After Disaster, He’s Back
December 24, 2008 – 12:21 am PT by WinaTags: Alex Schlopy, Winter Dew Tour —

cr. Matt Power
Alex Schlopy was the big underground buzz in freeskiing slopestyle two seasons ago. But he seemed like many of the budding phenoms that excite the sport, then disappear. Maybe they can’t stand the pressure. Maybe they never got better than their first flash of brilliance. In Schlopy’s case, it was disaster that derailed him.
First, he suffered a severe concussion in a car accident last autumn. Back on skis and training for the U. S. Open in January, he blew out his knee and got another concussion, leaving him bedridden with vertigo. At 15, Schlopy had to deal with a double lesson of his own mortality.
That was then. Now he’s back. His big sponsor, Dynastar Skis, stuck with him.
“It was kind of weird at the beginning of the season, but now feel I’m getting back to the state of mind I want to be in.

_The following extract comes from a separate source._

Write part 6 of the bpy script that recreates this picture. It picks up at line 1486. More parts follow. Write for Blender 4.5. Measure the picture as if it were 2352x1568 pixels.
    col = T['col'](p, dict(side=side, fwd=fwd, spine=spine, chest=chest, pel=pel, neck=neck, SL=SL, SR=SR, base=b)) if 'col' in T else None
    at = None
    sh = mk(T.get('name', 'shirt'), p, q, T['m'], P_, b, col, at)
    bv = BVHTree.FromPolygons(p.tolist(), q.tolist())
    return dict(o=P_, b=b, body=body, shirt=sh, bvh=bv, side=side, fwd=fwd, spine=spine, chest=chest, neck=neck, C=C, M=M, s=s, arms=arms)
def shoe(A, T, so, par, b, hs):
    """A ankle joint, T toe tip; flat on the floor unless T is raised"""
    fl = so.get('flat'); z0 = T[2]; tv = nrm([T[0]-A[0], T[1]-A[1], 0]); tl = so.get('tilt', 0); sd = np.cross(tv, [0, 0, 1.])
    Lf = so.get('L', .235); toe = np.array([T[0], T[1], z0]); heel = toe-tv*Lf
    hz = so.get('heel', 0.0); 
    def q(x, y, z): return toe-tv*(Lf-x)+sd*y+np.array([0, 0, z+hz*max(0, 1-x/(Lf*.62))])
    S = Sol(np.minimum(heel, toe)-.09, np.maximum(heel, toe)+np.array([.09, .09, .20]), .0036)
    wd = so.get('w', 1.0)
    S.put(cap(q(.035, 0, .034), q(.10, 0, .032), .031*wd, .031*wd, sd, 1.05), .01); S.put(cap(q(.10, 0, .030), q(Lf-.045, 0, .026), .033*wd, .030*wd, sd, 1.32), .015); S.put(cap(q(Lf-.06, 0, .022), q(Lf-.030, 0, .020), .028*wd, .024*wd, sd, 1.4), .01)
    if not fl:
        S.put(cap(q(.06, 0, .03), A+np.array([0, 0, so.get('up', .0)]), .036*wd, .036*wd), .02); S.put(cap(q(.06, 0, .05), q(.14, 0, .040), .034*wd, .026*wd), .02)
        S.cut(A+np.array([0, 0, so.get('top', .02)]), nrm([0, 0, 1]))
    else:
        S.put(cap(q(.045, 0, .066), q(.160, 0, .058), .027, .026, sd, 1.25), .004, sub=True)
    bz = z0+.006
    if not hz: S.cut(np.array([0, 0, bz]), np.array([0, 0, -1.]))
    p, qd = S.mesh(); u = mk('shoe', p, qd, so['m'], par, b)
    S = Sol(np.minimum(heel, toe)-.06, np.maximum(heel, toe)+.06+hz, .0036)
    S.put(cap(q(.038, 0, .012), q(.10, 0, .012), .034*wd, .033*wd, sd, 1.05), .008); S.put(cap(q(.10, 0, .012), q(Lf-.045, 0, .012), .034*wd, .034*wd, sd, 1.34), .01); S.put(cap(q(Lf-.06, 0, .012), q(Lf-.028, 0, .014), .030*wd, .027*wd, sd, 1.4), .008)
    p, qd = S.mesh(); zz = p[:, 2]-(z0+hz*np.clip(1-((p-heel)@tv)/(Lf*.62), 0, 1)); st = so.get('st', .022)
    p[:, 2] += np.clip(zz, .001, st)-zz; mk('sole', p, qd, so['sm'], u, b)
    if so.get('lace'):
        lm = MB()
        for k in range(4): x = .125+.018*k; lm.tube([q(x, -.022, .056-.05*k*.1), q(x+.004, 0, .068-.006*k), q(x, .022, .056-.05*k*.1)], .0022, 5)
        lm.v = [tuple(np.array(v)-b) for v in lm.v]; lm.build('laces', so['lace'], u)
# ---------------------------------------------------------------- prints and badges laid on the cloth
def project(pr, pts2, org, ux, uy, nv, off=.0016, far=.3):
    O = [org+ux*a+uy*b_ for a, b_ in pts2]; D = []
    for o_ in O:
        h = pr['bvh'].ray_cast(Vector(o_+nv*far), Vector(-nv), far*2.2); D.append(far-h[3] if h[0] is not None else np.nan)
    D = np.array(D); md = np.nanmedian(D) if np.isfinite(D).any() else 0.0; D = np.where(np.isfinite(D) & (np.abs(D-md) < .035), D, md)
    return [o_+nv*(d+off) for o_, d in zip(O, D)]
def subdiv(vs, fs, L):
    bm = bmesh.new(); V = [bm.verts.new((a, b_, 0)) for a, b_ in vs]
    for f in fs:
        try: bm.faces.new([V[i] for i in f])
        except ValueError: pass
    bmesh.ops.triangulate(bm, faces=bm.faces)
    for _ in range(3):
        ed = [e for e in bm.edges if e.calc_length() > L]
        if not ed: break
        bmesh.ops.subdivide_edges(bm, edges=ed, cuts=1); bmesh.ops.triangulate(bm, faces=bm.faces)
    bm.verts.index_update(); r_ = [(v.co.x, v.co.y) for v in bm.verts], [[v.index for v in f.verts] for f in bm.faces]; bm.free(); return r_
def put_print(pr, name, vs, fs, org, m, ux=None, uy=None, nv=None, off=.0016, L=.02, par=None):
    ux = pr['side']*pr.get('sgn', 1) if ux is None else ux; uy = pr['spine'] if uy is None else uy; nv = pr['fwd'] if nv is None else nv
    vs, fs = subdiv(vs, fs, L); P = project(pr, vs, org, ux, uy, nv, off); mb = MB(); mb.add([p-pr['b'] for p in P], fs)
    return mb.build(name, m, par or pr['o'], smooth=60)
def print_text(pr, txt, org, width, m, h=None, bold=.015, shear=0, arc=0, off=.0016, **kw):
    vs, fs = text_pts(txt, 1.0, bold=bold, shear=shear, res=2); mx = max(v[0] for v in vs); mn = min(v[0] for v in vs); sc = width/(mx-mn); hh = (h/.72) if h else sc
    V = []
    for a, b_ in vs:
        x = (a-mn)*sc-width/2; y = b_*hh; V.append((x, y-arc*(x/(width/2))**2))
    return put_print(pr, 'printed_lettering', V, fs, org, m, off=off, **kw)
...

I’m catching up, getting back to where I feel I’m ahead of where I was before the accident,” the now-16-year-old said.
So did he choose some small, out of the way contest to make his comeback? Nope. He started big, trying for the first Winter Dew Tour stop at Breckinridge. But open qualifying was full. Alex was put on the waiting list. The night before the contest, one of the organizers called. A last-minute slot had just opened up. Alex was in.
“It was the first contest I’d been in since two years ago. I was a little scared, but at the same time I felt like it would be good to get back in. We got two hours of training before the contest. It felt good to be hitting big jumps on a nice course, and I was ready. They were pretty big jumps, anywhere between 60-70 feet, but well built. I’d been off jumps that high, but not that well built,” he said.
Any action athlete coming back after down time knows how hard the first contest always is. Schlopy didn’t put down the run he wanted. He came in 17th. But only the top 16 would go on. Then he got another nighttime call. One of the top 16 athletes was injured and dropping out. Again, Alex was in. But contest day was a windy blizzard snowstorm. “You couldn’t even see the jumps,” he said.
Dew Tour organizers called it a day after the first heat and rescheduled the contest for two days later. Each athlete would have only one run to qualify for the finals. It was during his run that Schlopy learned that he’d made a mistake. ” I didn’t wax my skis, which was kind of stupid. I couldn’t get speed, I was having trouble with the course, and landed five feet short off the first jump; that was sort of it for me,” he said.
But he’s ready for the rest of the season. “I feel that I’m back, so I’m not too disappointed. But watching the contest, I saw how far the sport has come in the past two years. If I want it, I’m really going to have to train and go after it. And I will. If I want to go to X Games, I’m going to have to train really hard. The next Dew is in Vermont, and hopefully I’ll be able to go to that one. We’ll see if I qualified to go,” he said.
He’s spending time practicing his favorite trick, switch sevens with different grabs. “That’s getting the roots down for bigger spins. It’s always good to have the roots,” Schlopy said.
And it’s also good, when you come back, to have already paid your dues.